The group $\mathbb{Z}^n/A\mathbb{Z}^n$ is finite iff the determinant of A is nonzero

Question

Let $n\geq 1$ and $A$ be an $n\times n$ integral matrix with columns $c_1,\ldots, c_n\in\mathbb{Z}^n$. Write $A\mathbb{Z}^n$ as the set of all integral linear combinations of the columns of A, i.e., $$A\mathbb{Z}^n=\{x_1c_1+\cdots+x_nc_n: x_1, \ldots, x_n\in\mathbb{Z}\}. $$ The problem is to prove that the group $G=\mathbb{Z}^n/A\mathbb{Z}^n$ is a finite group if and only if $\det(A)\neq0$, and moreover that in the case $\det(A)\neq0$, the order of $G$ is precisely $|\det(A)|$.

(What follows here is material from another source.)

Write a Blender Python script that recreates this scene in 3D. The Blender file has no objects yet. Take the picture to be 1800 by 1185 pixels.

The case when $\det(A)$ is a unit ($\pm1$) is somewhat trivial. But how about other nonzero values for $\det(A)$? I tried to define a homomorphism $f:\mathbb{Z}^n\to\mathbb{Z}^n, x\mapsto Ax$ for $x\in\mathbb{Z}^n$, and observed that $G$ is the quotient $\mathbb{Z}^n/\operatorname{im}(f)$. How can we proceed?

Thanks.

Answer 1

Assume first that $\det A = d \ne 0$. Using Cramer we see that $d \mathbb{Z}^n\subset A \cdot \mathbb{Z}^n$. So $\mathbb{Z}^n/A\mathbb{Z}^n$ is of order at most $d^n$.

Assume $\det A =0$. Then there exists $r\in \mathbb{Z}^n$, $r\ne 0$, such that $r^t\cdot A=0$. Consider the map $\mathbb{Z}^n\to \mathbb{Z}$, $c\mapsto r^t\cdot c$. The map has infinite image and the kernel of the map contains $A\mathbb{Z}^n$. We conclude that $\mathbb{Z}^n/A\mathbb{Z}^n$ is infinite.

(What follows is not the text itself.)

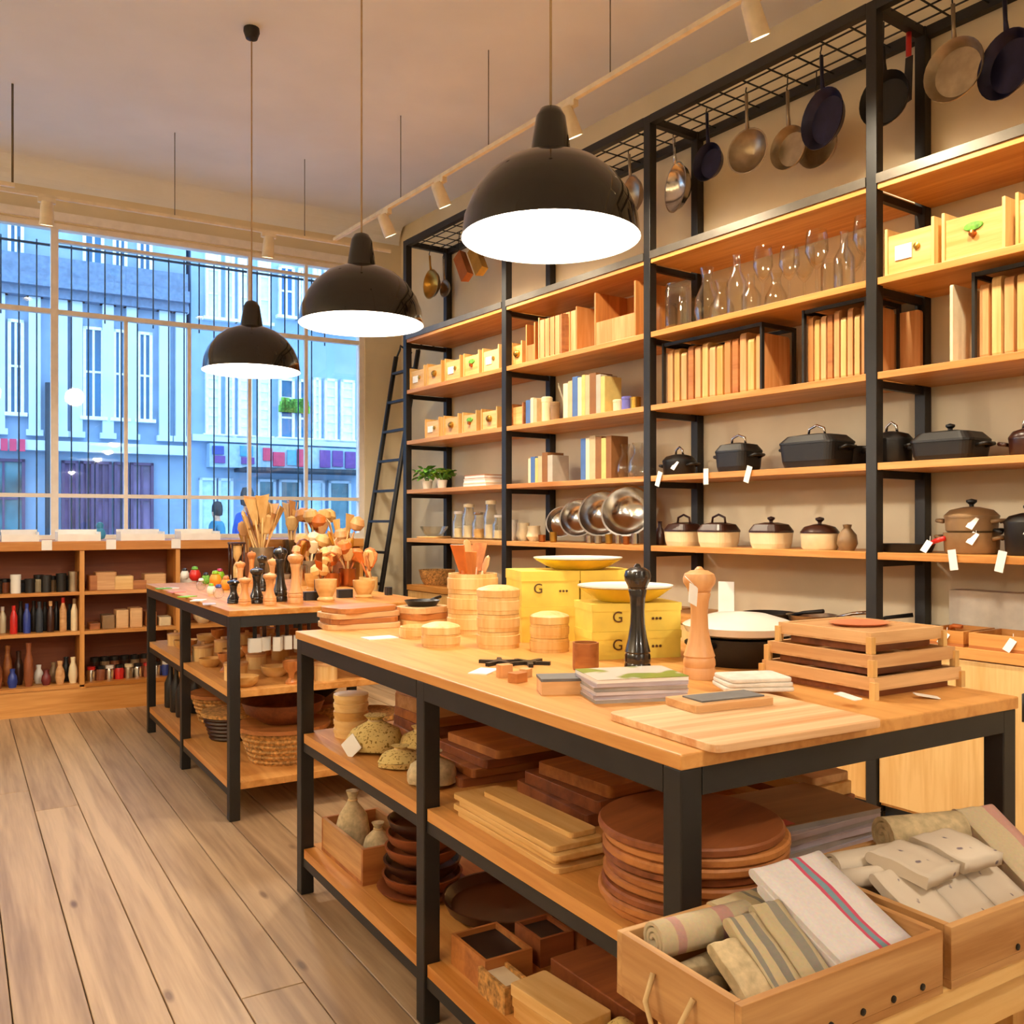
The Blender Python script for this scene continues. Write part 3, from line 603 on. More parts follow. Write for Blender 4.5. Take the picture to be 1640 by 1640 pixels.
# ------------------------------------------------------------------ far bay of the shelving
for i, (a, b) in enumerate(((656, 679), (683, 707), (712, 737), (742, 767), (772, 799))):
    wood_box(f'small pale wooden drawer box on the far bay\'s fourth shelf, {nth(i, 5)}', a, b, 4, .17, .03, .28, ('tag', 'cup', 'tag', 'leaf', 'tag')[i], 'drawer boxes in the far bay', pinez)
for i, (a, b) in enumerate(((680, 703), (710, 734), (740, 763), (770, 796))):
    wood_box(f'small pale wooden drawer box on the far bay\'s third shelf, {nth(i, 4)}', a, b, 3, .15, .03, .28, ('tag', 'cup', 'leaf', 'cup')[i], 'drawer boxes in the far bay', pinez)
wood_box('lone wooden drawer box at the left end of the second bay\'s fourth shelf', 819, 836, 4, .16, .05, .26, 'cup', None, pinez)
wood_box('orange-brown wooden box at the left end of the second bay\'s third shelf', 819, 838, 3, .15, .05, .26, None, None, acacia)
def herb(label, px, r, hgt):
    o = thing('potted_herb', label, 'plant', shelf(px, 2, .16), RS, 'potted herbs on the far bay')
    B().lathe([(r*.6, 0), (r*.8, .06), (r*.84, .07), (r*.72, .07), (r*.7, .055), (0, .055)], 16).build('pot', white, o)
    for k in range(44):
        a = RN.uniform(0, 6.28); q = RN.uniform(.2, 1)*r*1.35; z = .07+RN.uniform(.02, hgt); s_ = RN.uniform(.03, .045)
        B().add([(0, 0, 0), (s_*.6, s_*.5, .004), (s_*.5, s_*1.2, .008), (0, s_*1.7, 0), (-s_*.5, s_*1.2, .008), (-s_*.6, s_*.5, .004), (0, s_*.8, -.003)], [(0, 1, 6), (1, 2, 6), (2, 3, 6), (3, 4, 6), (4, 5, 6), (5, 0, 6)], True).xf(TR(q*math.cos(a), q*math.sin(a), z) @ RZ(a-1.57) @ RX(RN.uniform(-.7, .5))).build('leaf', green, o)
    bb = B()
    for k in range(6):
        a = k*1.05; bb.tube([(0, 0, .05), (.3*r*math.cos(a), .3*r*math.sin(a), .09), (r*math.cos(a), r*math.sin(a), .07+hgt*.8)], .003, 5)
    bb.build('stem', green, o)
herb('leafy green potted herb on the far bay\'s second shelf, left one', 684, .055, .1); herb('leafy green potted herb on the far bay\'s second shelf, right one', 708, .05, .09)
z = LV[2]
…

Obs: In fact one can show that if $\det A\ne 0$ then the order of $\mathbb{Z}^n/A\mathbb{Z}^n$ is $|d|$. We can show this with geometry as follows:

Consider the lattice $L= A\mathbb{Z}^n$ inside the lattice $\mathbb{Z}^n$. Consider a basis $c_1$, $\ldots$, $c_n$ of $L$. The volume of the parallelotope $P$ consisting of $ \sum t_i c_i$, with $0\le t_i< 1$ equals on one hand $|\det A|$, on the other hand it equals the limit $$\lim_{N\to \infty} \frac{a_N}{N^n}$$ where $a_N$ is the cardinality of $P \cap \frac{1}{N}\mathbb{Z}^n$. However, $a_N$ also equals the cardinality of $N P \cap \mathbb{Z}^n$, and this equals the order of $\mathbb{Z}^n/N L$. Therefore we have $$|\det A |= \lim_{N\to \infty}\frac{|\mathbb{Z}^n/N L|}{N^n}=\lim_{N\to \infty}\frac{|\mathbb{Z}^n/N L|}{|\mathbb{Z}^n/N\mathbb{Z}^n|}=\lim |N\mathbb{Z}^n/NL|=\lim |\mathbb{Z}^n/L|= |\mathbb{Z^n}/L|$$

Answer 2

The volume of the parallelepiped spanned by the columns of $A$ has volume $|\det A|$ and contains exactly one representative of each coset. Thus the vloume is approximately the combined volume of the unit cubes cntered at these representatives. The approximation gets (reletively) better if you take a large number of copies of the epiped...

And of course, $\det A=0$ means that the column vectors do not span the full space, henc ewe find a lattice point iutside o f the span; this has infinite order also in the quotient.

Answer 3

This follows from the Smith normal form, which is an algorithmic procedure for writing $A=PDQ$, where $P,Q,D$ are integer matrices, $P,Q$ invertible, and $D$ diagonal. It follows that $|\det(A)|=|\det(D)|$ and $\mathbb{Z}^n/A\mathbb{Z}^n \cong \mathbb{Z}^n/D\mathbb{Z}^n$.

I'd love to see an elementary proof along the lines below. I wish I could make that argument work better.

Let $E$ be the canonical basis of $\mathbb Z^n$. Let $V$ be the image of $E$ under $A$. Then $V=AE$ and $\text{adj}(A) V = \text{adj}(A)AE = \det(A)IE=\det(A)E$ and so $\det(A)E \subseteq A\mathbb{Z}^n$. Therefore, if $\det(A)\ne0$, then $\mathbb{Z}^n/A\mathbb{Z}^n$ is finite and has size at most $|\det(A)|^n$.